Directions: Scan the material below for lines with the word "that" and report how many there are, with nothing added.

[BEGIN]

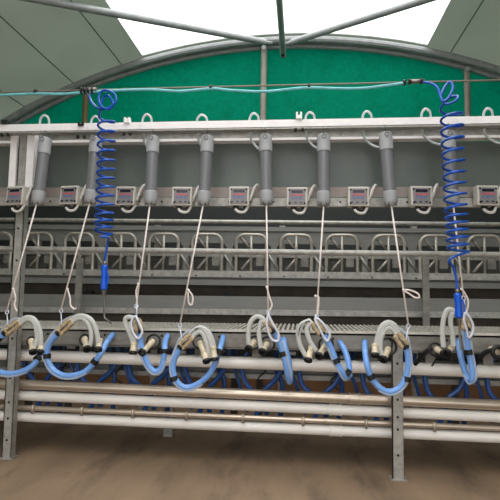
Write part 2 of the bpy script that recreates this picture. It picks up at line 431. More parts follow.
# ------------------------------------------------------------------ control boxes
BX0, BXD = -2.222, .4415
def make_box():
    o = Vector((0, 0, 0)); t = thing('control_box', '', 'control box', (0, 0, 0), 'control boxes on the mounting rail')
    w, h, d = .077, .074, .075
    bm = B(); box(bm, (-w, -d, -h), (w, 0, h), bev=.012); obj('housing', bm, M['boxshell'], t)
    bm = B(); box(bm, (-w + .016, -d - .004, -h + .012), (w - .016, -d + .002, h - .016), bev=.002); fp = obj('keypad', bm, M['boxface'], t)
    bm = B(); box(bm, (-.042, -d - .007, .026), (.042, -d - .002, .046)); obj('display', bm, M['display'], fp)
    for z, m_, xs, s_ in ((.010, 'redkeys', (-.04, -.02, 0, .02, .04), .010), (-.012, 'bluekeys', (-.034, -.004, .026), .012), (-.046, 'display', (-.05, -.01, .03), .007)):
        for x in xs:
            bm = B(); box(bm, (x - .009, -d - .0065, z - s_ * .6), (x + .009, -d - .002, z + s_ * .6)); obj('key', bm, M[m_], fp)
    for sx in (-1, 1):
        for z in (-.052, .048):
            bm = B(); lathe(bm, (sx * .057, -d + .0, z), (sx * .057, -d - .007, z), [(0, .0075), (.007, .0075)], 8); obj('screw', bm, M['screw'], t)
    obj('conduit', T([(-.03, -.05, -.085), (-.018, -.055, -.108), (.01, -.055, -.122), (.042, -.05, -.118), (.058, -.045, -.095), (.07, -.04, -.06)], .0105, 8, 5), M['conduit'], t)
    obj('side_cable', T([(.074, -.03, -.03), (.094, -.035, .02), (.112, -.035, .07), (.13, -.02, .098), (.14, .0, .09)], .0105, 8, 5), M['conduit'], t)
    obj('gland', T([(-.03, -.05, -.07), (-.03, -.05, -.095)], .014, 8), M['screw'], t)
    obj('black_wire', T([(-.015, -.05, -.076), (.0, -.045, -.10), (.03, -.04, -.1), (.05, -.04, -.07)], .013, 6, 4), M['screw'], t)
    return t
labs = ['control box with dark display at the far left under the white uprights',
        'control box between the two leftmost grey cylinders',
        'control box just right of the left blue coiled hose',
        'control box between the third and fourth grey cylinders from the left',
        'control box between the fourth and fifth grey cylinders from the left',
        'control box between the two middle grey cylinders, near the beam clamp',
        'control box left of the grey cylinder that leans to the right',
        'control box just left of the right blue coiled hose',
        'control box at the far right end of the rail, under the beam']
proto = make_box()
tilt = [-6, -4, 0, 2, 0, 0, 0, 2, 3]
for i, (px_, py_) in enumerate(((16.2, 196), (70, 195.5), (125.5, 196.3), (181.5, 196.7), (239, 196.5), (297, 197.3), (358.5, 197), (421, 196.5), (487, 196))):
    o = proto if i == 0 else copy_tree(proto)
    yb = YS - .009 if i else 3.655
    q = at(px_, py_, yb - .07)
    o.location = (q.x, yb, q.z); o['label'] = labs[i]
    o.rotation_euler = (math.radians(-4), 0, math.radians(tilt[i] * 1.5))

# ------------------------------------------------------------------ grey retraction cylinders and their cords
CYL = [((46.3, 133), (37.4, 204.5)), ((96.8, 132.5), (90.3, 204)), ((153.4, 131.5), (150.4, 205)), ((208, 131), (203.5, 205.5)),
       ((265.5, 130), (266.5, 205)), ((323.7, 129.5), (323.7, 206)), ((384.8, 127.5), (391, 206)), ((447.5, 126), (452.8, 205.5))]
clab = ['leftmost grey cylinder, leaning beside the white upright', 'grey cylinder half behind the left blue coiled hose',
        'grey cylinder just right of the left coiled hose and box', 'fourth grey cylinder from the left, leaning slightly left',
        'upright grey cylinder in front of the middle netting tube', 'upright grey cylinder right of the beam clamp',
        'grey cylinder leaning right, cord kicked sideways with a loop', 'grey cylinder behind the right blue coiled hose']
LC = .52
def make_cyl():
    t = thing('retraction_cylinder', '', 'cylinder', (0, 0, 0), 'grey cylinders hung from the white beam')
    R_ = .047
    bm = B(); lathe(bm, (0, 0, -.036), (0, 0, -LC), [(0, R_ * .7), (.008, R_ * 1.0), (.09, R_ * 1.03), (.118, R_ * 1.03), (.119, R_ * .9)], 24); obj('top_cap', bm, M['cylcap'], t)
    bm = B(); lathe(bm, (0, 0, -.14), (0, 0, -LC), [(0, R_ * .93), (LC - .22, R_ * .93)], 24); obj('tube', bm, M['cyltube'], t)
    bm = B(); lathe(bm, (0, 0, -LC + .094), (0, 0, -LC - .1), [(0, R_ * .95), (.004, R_ * 1.03), (.066, R_ * 1.03), (.074, R_ * .96), (.09, R_ * .75), (.094, R_ * .4)], 24); bc = obj('bottom_cap', bm, M['cylcap'], t)
    for k in range(6):
        a = k * math.pi / 3; bm = B(); lathe(bm, (R_ * .8 * math.cos(a), R_ * .8 * math.sin(a), -LC + .024), (R_ * .8 * math.cos(a), R_ * .8 * math.sin(a), -LC), [(0, .006), (.022, .006)], 6); obj('bolt', bm, M['gunmetal'], bc)
    obj('hook', T([(0, 0, -.04), (0, -.012, -.02), (0, -.028, -.008), (0, -.02, .008), (0, 0, .004), (0, .006, -.006)], .005, 8, 5), M['gunmetal'], t)
    bm = B(); tube(bm, [(R_ * .3 * math.cos(a), -R_ * 1.05 , -.06 + R_ * .3 * math.sin(a)) for a in [k * math.pi / 5 for k in range(10)]], .004, 6, True); obj('maker_ring', bm, M['boxface'], t)
    return t
proto = make_cyl(); CB = []
for i, (a, b) in enumerate(CYL):
    o = proto if i == 0 else copy_tree(proto)
    p0 = at(*a, 3.6); p1 = at(*b, 3.565); d = (p1 - p0).normalized()
    o.location = p0; o['label'] = clab[i]
    o.rotation_mode = 'QUATERNION'; o.rotation_quaternion = Vector((0, 0, -1)).rotation_difference(d)
    s_ = (p1 - p0).length / LC; o.scale = (1, 1, s_)
    CB.append(p1)

YC = 3.52
HK = {0: (8, 329), 1: (62, 329), 3: (182.5, 345), 6: (405, 345)}
ROPE = [((7, 311), [(13.5, 289), (15.5, 298), (14.5, 305), (17, 311)], 'leftmost pull cord, slanting down left past the tall post'),
        ((61, 309.5), [(67.5, 289), (70, 298), (70.5, 305), (74, 309), (76, 308)], 'pull cord slanting down left with an open hooked end'),
        ((136.3, 305), [(138.6, 284), (136.2, 291), (136.8, 299), (137, 304)], 'pull cord with a short knotted tail above the wire loop'),
        ((180, 324), [(188.2, 290), (192.5, 296), (192, 304), (188.8, 303), (188, 292)], 'pull cord ending in a small closed loop halfway down'),
        ((268.2, 311), [(266.8, 287), (269.5, 297), (272, 305), (269, 311)], 'straight pull cord of the middle upright cylinder'),
        ((316.6, 315), [(315.5, 296), (318.5, 297), (318.5, 306), (317.5, 314)], 'straight pull cord with doubled end right of the beam clamp'),
        ((408.3, 325), [(403.3, 290), (409, 290), (417, 293), (419.5, 297), (415, 297.5), (408, 293), (403.6, 291)], 'pull cord slanting right with a loop sticking out sideways'),
        ((463.5, 297), [(461.5, 289), (464.5, 293), (468, 300), (467.5, 309), (464, 315)], 'pull cord running down beside the right air gun')]
for i, (e, lp, lab) in enumerate(ROPE):
    p0 = CB[i] + Vector((0, -.01, .005)); p1 = at(*e, YC)
    t = thing('pull_cord', lab, 'cord', p0)
    k = p0.lerp(p1, .995)
    obj('cord', T([p0, k], .0062, 6), M['rope'], t)
    q0 = at(*lp[0], 3.53)
    bm = B(); bmesh.ops.create_icosphere(bm, subdivisions=2, radius=.010); bmesh.ops.translate(bm, vec=q0 + Vector((0, -.003, 0)), verts=bm.verts); obj('knot', bm, M['rope'], t)
    obj('loose_end', T([at(x, y, YC - .004) for x, y in lp], .0062, 6, 5), M['rope'], t)
    q = at(e[0], e[1] + 1.2, YC)
    bm = B(); tube(bm, [q + Vector((.012 * math.cos(a), 0, .014 * math.sin(a))) for a in [j * math.pi / 6 for j in range(12)]], .0042, 6, True); obj('eyelet', bm, M['hook'], t)
    if i in HK: obj('hook_wire', T([at(e[0], e[1] + 2.8, YC), at(*HK[i], YC - .02)], .004, 6), M['hook'], t)

# ------------------------------------------------------------------ pale loops over the beam
LP = [(44.5, 115), (95.5, 116), (147, 114), (202, 114.5), (254, 113), (310, 112), (367, 111), (426, 108.5), (488, 108)]
llab = ['pale tube loop over the beam, leftmost', 'pale tube loop over the beam behind the left coiled hose', 'pale tube loop above the third grey cylinder from left',
        'pale tube loop above the fourth grey cylinder from left', 'pale tube loop above the beam just left of the middle netting tube', 'pale tube loop right beside the beam clamp',
        'pale tube loop above the beam left of the right leaning cylinder', 'pale tube loop left of the right coiled hose', 'pale tube loop over the beam, rightmost']
for i, (x, y) in enumerate(LP):
    y += 4.6
    w = 4.6 if i not in (3,) else 5.2
    drop = 24 + (i % 3) * 3
    cx = (CYL[i][0][0] if i < 8 else 512) - 5.5; cx = max(cx, x - 2)
    pts = [(x + w * .95, y + 12, 3.70), (x + w, y + 3, 3.69), (x + w * .75, y - 2, 3.67), (x - w * .1, y - 4.3, 3.665), (x - w * .8, y - 1, 3.68), (x - w, y + 5, 3.69), (x - w * .8, y + 14, 3.70), (x - w * .6, y + 22, 3.74), (x + (cx - x) * .35, y + 29, 3.74), (cx, y + 32, 3.66)]
    # one leg runs on behind the beam and down to the cylinder beside it
    t = tag(obj('vacuum_tube', T([at(*p) for p in pts], .0088, 8, 5), M['loop'], loc=at(x, y, 3.67)), llab[i], 'tube', 'pale tube loops over the beam')

# ------------------------------------------------------------------ platform
DY = 3.76
t = thing('milking_platform', 'long raised metal platform with perforated treads above the pipes', 'platform', at(250, 335, DY))
zt0, zt1 = at(0, 327.3, DY).z, at(500, 334.8, DY).z
def zdeck(x): return zt0 + (zt1 - zt0) * (x - (-2.28)) / (1.44 + 2.28)
bm = B(); XL, XR = -4.0, 3.2
slab(bm, ((XL, zdeck(XL) - .02, zdeck(XL)), (XR, zdeck(XR) - .02, zdeck(XR))), DY, 4.52); obj('deck', bm, M['mudshade'], t)
bm = B()
nx = 200
for k in range(nx):
    x = XL + (XR - XL) * (k + .5) / nx
    for yy in (DY + .03, DY + .27, DY + .51):
        slab(bm, ((x - .008, zdeck(x) - .001, zdeck(x) + .012), (x + .008, zdeck(x) - .001, zdeck(x) + .012)), yy, yy + .21)
o = obj('tread_ribs', bm, M['tread'], t, kind='stuff')
bm = B(); slab(bm, ((XL, zdeck(XL) - .006, zdeck(XL) + .012), (XR, zdeck(XR) - .006, zdeck(XR) + .012)), DY - .012, DY + .012); obj('nosing', bm, M['tread'], t)
bm = B(); slab(bm, ((XL, zdeck(XL) - .128, zdeck(XL) - .004), (XR, zdeck(XR) - .128, zdeck(XR) - .004)), DY, DY + .012); 
slab(bm, ((XL, zdeck(XL) - .134, zdeck(XL) - .122), (XR, zdeck(XR) - .134, zdeck(XR) - .122)), DY, DY + .07); obj('edge_channel', bm, M['galvdirty'], t)
for k in range(9):
    q = at(48 + k * 57, 334 + k * .9, DY); bm = B(); lathe(bm, q, q + Vector((0, -.006, 0)), [(0, .009), (.006, .009)], 8); obj('bolt', bm, M['screw'], t)
for k in range(9):                                  # hangers under the edge, with a dark notch where the hose enters
    q = at(27 + k * 57.5, 352, DY + .1)
    bm = B(); box(bm, (q.x - .035, DY + .08, .76), (q.x + .035, DY + .1, zdeck(q.x) - .02)); obj('hanger_plate', bm, M['galvdirty'], t)
for x in (-3.8, -1.15, 3.1):
    bm = B(); box(bm, (x - .04, 4.43, 0), (x + .04, 4.50, zdeck(x) - .02)); obj('rear_leg', bm, M['galv'], t)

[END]

Task solution: 2